Outgoing Trinity chairman Sir Ian Gibson defended Bailey, saying: ‘We responded to some shareholder comments that we ought to make the shareholder package significantly biased towards longer-term performance and shares, so that they felt assured that management’s interests were aligned with theirs.

‘Overall remuneration structures should not reflect market capitalisation. If our market capitalisation doubled overnight – and at our level it could – we wouldn’t double executive remuneration.”

NUJ Northern & Midlands Organiser Chris Morley said: ‘On the day she started work as Trinity Mirror chief executive in February, 2003, Sly wrote to every employee and said that the real strength of the business lay ‘most importantly of all’ in its people.

‘But, last month, she continued her wearying agenda of cuts by calling for £15 million more savings this year. The NUJ demands that she shows a lead now and gives up her own cash bonanza to help keep more journalists in their jobs nurse her damaged company back to health.

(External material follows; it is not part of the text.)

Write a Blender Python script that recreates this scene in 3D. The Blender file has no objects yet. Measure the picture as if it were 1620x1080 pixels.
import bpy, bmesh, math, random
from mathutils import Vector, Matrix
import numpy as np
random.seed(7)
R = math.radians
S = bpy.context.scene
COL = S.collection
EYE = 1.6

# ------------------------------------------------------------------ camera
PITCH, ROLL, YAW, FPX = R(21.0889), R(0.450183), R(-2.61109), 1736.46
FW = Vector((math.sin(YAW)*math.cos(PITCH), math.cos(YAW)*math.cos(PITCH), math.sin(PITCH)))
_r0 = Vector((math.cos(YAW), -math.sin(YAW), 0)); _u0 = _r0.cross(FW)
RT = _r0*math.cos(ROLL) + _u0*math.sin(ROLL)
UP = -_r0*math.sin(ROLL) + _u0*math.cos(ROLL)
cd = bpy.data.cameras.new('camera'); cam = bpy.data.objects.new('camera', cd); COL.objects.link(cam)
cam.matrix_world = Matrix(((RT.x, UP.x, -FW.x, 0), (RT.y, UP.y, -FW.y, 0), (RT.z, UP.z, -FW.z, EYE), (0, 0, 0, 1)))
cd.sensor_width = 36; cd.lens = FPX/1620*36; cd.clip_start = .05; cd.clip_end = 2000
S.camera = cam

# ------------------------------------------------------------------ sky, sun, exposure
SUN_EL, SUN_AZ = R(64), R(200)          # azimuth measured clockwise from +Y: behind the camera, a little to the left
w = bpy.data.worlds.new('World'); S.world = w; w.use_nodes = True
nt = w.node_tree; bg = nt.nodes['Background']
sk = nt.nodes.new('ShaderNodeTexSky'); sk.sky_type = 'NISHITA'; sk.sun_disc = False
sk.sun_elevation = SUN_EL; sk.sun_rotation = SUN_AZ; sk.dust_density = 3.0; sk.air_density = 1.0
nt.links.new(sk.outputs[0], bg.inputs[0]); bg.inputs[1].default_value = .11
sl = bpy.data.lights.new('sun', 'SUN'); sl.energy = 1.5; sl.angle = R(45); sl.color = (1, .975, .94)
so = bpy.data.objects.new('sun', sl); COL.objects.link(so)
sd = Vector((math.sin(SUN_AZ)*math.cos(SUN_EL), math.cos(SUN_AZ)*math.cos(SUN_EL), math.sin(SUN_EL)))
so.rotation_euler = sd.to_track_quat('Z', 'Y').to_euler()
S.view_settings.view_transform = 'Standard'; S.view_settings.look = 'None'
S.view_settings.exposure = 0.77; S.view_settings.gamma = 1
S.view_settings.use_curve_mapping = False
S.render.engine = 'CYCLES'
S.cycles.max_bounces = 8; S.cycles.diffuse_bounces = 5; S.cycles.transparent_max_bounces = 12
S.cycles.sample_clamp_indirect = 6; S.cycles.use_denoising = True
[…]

‘It is a step in the right direction that non-executive directors, who have previously blithely ratcheted up their boardroom pals’ pay without real regard to the company’s size, have now twigged that a system of rewards needs to be based on real performance and growth and be reliant on future employment into the future. But the system shareholders are being asked to approve for next year is still way too weighted towards instant gratification.”